Hoeg a "pordenonelegge":
"Io,Susan e il mito della felicità danese"
Diffidate dei santoni, delle pop star, degli artisti, diffidate anche
degli scrittori che provano a predicare, ma non diffidate di lui,
Peter Hoeg,
che quando parla agli altri di temi complessi – politica, donne,
felicità – non detta leggi e ricette facili ma si muove con prudenza e
circospezione. Come si muoveva
Smilla sulla neve, piedi
sicuri solo su tracce profonde e l’istinto naturale ad evitare
crepacci. Le insidie, spiega Hoeg a “Pordenonelegge”, sono tutte nel
ruolo pubblico di chi è famoso e attira su di sé l’ansia di risposte
della gente comune su temi esistenziali ai quali si può dar conto solo a
se stessi: “Chi fa l’artista, o come me, lo scrittore, può solo aprire
piccoli buchi nella realtà, provare a costruire immagini o suoni che
portino la mente oltre, a evocare emozioni profonde, come Mozart quando
ricrea il suono dell’amicizia e dell’amore con le sue note e ti apre il
cuore, come chi ha la dote di entrare dentro di te e farti parlare,
tirandoti fuori il tuo intimo, la tua onestà…”.
Come Susan,
la protagonista dell’ultimo libro di Hoeg, scrittore danese che al
festival del libro di “Pordenonelegge” si è concesso ai giornalisti e al
pubblico con il carisma del narratore di eroine femminile dotate di
superpoteri che accetta però solo il ruolo di “giocoliere” di parole,
proprio come il circense che fu.

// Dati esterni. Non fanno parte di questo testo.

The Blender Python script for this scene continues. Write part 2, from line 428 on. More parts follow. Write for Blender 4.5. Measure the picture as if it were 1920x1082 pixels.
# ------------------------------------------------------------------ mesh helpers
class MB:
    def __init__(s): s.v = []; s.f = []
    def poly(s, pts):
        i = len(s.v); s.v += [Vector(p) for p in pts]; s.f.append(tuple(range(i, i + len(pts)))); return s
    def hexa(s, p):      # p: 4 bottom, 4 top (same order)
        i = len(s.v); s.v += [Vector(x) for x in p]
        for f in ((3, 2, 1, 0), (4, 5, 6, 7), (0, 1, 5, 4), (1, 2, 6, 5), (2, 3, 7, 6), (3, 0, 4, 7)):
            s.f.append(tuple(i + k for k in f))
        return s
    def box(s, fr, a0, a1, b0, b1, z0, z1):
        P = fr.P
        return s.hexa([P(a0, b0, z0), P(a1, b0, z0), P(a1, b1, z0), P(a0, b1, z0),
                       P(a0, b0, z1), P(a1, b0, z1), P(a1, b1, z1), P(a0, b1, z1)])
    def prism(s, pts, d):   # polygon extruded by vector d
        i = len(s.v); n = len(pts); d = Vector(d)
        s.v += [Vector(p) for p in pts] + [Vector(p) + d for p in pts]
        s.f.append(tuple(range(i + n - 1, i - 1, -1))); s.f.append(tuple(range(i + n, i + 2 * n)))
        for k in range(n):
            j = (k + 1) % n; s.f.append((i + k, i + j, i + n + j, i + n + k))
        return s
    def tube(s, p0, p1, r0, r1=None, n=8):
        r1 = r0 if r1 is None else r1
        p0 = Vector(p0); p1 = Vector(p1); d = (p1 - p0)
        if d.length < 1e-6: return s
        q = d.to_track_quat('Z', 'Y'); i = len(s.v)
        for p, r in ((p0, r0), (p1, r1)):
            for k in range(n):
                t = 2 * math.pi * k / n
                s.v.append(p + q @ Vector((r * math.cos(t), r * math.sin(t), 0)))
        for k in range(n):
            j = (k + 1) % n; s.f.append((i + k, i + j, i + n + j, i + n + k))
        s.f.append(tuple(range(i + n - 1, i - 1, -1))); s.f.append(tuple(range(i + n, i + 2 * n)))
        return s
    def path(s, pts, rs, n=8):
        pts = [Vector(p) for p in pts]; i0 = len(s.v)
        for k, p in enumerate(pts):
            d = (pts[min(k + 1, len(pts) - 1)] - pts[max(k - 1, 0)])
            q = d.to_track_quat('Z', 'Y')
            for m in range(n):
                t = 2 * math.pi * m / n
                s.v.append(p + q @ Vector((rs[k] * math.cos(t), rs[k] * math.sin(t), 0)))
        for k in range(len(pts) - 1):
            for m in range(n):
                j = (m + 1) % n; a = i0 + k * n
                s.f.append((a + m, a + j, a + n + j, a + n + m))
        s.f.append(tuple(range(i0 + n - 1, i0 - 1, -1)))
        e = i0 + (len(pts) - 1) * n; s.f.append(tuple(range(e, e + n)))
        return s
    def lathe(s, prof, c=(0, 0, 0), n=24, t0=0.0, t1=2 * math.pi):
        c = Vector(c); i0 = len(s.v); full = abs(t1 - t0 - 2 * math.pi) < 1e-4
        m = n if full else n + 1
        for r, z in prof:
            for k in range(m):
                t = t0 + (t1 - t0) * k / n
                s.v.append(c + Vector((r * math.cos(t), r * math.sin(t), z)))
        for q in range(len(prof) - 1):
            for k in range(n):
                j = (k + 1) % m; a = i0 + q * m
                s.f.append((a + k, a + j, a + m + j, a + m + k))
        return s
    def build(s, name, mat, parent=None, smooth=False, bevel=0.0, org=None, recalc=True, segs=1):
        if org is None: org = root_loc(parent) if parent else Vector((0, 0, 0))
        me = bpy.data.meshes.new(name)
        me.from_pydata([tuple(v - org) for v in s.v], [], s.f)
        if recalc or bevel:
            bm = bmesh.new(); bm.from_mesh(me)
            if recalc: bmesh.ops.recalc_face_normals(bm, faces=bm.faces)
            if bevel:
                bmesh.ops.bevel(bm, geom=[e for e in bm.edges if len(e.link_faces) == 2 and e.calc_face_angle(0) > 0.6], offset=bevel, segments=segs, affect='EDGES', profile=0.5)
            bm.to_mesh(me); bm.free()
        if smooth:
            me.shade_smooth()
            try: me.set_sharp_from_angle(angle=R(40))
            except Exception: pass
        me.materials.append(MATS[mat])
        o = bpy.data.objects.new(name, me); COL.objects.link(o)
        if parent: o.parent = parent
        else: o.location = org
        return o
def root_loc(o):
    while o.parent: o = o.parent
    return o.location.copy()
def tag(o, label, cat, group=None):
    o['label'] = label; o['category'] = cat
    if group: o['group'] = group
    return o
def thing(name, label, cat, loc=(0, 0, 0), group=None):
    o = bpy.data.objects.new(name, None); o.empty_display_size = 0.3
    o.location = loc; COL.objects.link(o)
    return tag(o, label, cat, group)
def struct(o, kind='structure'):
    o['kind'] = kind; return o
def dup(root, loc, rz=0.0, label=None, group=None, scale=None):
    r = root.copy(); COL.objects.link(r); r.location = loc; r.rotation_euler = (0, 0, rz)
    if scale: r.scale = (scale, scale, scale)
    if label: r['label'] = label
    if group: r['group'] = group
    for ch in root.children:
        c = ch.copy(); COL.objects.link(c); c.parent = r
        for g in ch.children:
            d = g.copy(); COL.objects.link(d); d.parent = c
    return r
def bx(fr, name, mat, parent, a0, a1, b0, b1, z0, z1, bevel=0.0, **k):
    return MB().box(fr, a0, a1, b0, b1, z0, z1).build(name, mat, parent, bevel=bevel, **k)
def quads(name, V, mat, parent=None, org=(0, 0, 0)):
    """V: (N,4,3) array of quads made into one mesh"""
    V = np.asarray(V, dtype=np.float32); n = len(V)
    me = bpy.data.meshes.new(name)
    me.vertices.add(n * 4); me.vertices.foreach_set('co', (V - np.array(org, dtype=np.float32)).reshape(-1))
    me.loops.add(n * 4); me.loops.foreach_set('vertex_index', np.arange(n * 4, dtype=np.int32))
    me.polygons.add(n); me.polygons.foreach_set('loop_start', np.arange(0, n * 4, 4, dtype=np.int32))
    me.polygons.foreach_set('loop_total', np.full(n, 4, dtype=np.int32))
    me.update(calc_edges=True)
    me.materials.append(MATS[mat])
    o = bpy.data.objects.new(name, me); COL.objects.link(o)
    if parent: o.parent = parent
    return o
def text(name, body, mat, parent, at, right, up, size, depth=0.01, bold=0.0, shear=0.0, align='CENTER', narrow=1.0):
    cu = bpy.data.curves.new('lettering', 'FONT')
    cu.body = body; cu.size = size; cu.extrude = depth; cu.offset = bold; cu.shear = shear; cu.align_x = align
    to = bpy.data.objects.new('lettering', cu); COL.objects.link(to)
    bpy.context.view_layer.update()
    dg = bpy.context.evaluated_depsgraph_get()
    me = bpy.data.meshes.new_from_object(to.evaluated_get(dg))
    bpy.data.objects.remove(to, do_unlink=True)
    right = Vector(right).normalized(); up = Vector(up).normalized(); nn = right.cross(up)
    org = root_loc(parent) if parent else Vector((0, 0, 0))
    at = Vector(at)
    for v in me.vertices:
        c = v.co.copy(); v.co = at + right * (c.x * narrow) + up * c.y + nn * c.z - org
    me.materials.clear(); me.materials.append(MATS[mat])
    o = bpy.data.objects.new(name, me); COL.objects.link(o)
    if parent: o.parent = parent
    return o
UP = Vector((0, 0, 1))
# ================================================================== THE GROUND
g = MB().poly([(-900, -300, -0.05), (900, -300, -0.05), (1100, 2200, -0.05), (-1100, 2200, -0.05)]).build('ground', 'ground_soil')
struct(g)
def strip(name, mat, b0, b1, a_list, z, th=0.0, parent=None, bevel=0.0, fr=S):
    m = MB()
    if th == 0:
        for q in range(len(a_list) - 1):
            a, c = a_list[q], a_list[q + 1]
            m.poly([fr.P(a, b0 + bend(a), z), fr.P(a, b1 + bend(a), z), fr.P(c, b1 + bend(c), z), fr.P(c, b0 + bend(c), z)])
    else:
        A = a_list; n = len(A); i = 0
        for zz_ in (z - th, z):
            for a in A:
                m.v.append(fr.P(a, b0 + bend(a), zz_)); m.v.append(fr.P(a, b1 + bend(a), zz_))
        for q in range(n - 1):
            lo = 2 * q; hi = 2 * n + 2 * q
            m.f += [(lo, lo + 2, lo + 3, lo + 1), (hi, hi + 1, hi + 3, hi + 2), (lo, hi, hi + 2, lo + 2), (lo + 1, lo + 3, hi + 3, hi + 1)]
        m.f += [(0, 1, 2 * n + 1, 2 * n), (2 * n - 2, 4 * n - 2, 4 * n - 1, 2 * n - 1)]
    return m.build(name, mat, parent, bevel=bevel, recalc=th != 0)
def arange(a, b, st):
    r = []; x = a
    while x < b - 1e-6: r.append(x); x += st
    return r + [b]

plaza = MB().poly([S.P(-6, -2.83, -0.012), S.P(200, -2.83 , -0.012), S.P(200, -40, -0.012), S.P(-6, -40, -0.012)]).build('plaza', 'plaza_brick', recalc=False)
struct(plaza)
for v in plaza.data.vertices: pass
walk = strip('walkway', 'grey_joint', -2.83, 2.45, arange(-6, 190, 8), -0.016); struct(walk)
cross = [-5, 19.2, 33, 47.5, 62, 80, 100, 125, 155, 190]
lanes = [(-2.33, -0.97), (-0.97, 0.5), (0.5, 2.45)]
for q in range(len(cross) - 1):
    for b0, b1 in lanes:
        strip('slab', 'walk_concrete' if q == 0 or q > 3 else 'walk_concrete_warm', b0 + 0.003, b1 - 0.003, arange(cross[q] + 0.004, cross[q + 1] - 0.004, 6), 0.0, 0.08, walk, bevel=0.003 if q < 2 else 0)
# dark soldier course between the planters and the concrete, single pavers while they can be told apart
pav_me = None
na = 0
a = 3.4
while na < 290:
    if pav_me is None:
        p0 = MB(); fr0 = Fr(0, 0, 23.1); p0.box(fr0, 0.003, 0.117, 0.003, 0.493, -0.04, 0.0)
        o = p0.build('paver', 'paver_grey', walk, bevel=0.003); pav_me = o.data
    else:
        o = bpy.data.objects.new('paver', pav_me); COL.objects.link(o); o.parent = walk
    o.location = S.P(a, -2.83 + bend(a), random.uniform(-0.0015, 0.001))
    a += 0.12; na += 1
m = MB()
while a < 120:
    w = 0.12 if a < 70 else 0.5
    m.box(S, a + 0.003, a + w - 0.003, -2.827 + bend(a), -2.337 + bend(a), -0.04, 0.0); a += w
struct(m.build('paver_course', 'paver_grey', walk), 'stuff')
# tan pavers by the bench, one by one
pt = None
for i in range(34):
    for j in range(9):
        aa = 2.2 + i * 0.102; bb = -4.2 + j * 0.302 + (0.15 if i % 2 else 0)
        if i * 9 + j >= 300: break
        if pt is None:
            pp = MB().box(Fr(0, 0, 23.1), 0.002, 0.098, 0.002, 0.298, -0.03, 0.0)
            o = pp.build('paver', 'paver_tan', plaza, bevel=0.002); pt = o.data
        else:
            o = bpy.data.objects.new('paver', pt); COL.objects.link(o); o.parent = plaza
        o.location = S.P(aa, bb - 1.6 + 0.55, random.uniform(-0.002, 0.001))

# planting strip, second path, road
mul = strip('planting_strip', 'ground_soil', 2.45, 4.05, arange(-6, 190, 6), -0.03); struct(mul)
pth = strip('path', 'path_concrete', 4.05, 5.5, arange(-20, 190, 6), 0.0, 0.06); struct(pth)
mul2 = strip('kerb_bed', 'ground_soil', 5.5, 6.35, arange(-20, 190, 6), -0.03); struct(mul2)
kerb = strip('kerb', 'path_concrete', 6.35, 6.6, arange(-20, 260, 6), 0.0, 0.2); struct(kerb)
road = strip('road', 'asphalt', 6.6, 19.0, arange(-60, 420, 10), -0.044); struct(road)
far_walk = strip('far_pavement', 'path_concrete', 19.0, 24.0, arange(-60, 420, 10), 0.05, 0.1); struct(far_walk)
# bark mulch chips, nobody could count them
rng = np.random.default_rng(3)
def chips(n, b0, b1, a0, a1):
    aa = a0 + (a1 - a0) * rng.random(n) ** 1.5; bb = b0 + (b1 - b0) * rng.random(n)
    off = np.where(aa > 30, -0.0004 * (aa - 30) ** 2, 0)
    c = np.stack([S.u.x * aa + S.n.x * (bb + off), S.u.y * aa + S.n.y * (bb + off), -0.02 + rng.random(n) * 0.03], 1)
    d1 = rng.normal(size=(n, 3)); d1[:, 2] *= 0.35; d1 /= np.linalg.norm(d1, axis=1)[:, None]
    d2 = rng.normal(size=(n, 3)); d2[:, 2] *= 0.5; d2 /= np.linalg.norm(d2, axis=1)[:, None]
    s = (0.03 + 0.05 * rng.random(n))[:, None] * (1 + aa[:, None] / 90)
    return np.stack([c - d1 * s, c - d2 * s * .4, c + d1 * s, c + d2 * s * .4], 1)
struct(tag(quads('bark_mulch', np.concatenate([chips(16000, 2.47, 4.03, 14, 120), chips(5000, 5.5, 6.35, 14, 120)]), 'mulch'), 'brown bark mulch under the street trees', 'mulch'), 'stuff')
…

Un giocoliere che in
“Effetto Susan”,
di Mondadori, fa coesistere temi complessi – come l’amore, i segreti,
la comunicazione sociale e la trama politica di stretta attualità – come
farebbe un domatore in una gabbia di camosci, topolini e tigri feroci. E
Susan? Chi è? “Una donna normale che ha la dote dell’empatia, la
capacità di entrare nelle persone, di aiutarle a manifestare sentimenti
profondi, una dote umana, non divina né paranormale, una dote che hanno
persone che conosco e che ho seguito, da cui ho tratto spunto per il mio
libro”. Che anche in questo caso, come già per Il senso di Smilla per
la neve, I Quasi adatti, La Bambina silenziosa, parte dal cervello e
dalle potenzialità della mente per costruire trame da thriller, con uno
sfondo quasi sempre sociale, di denuncia, di riflessione. Anzi, per
dirla alla Hoeg, di “meditazione”, senza presunzione. Hoeg, a Pordenone,
più che empatico si mostra simpatico, anche quando parla di quella
felicità che qualcuno ha teorizzato sia di stanza solo nella sua
Danimarca: “Sì, nei paesi scandinavi il sistema sociale è costruito per
evitare e combattere le disuguaglianze, ma è anche vero che problemi
epocali che sono in atto in paesi che ci circondano, come quello
dell’immigrazione in Grecia e in Italia, non possono non lasciare
indifferenti le nostre comunità. Perché la felicità non è mai
individuale, in una società così globalizzata”. E Peter non è mai
categorico, in una società che sputa sentenze.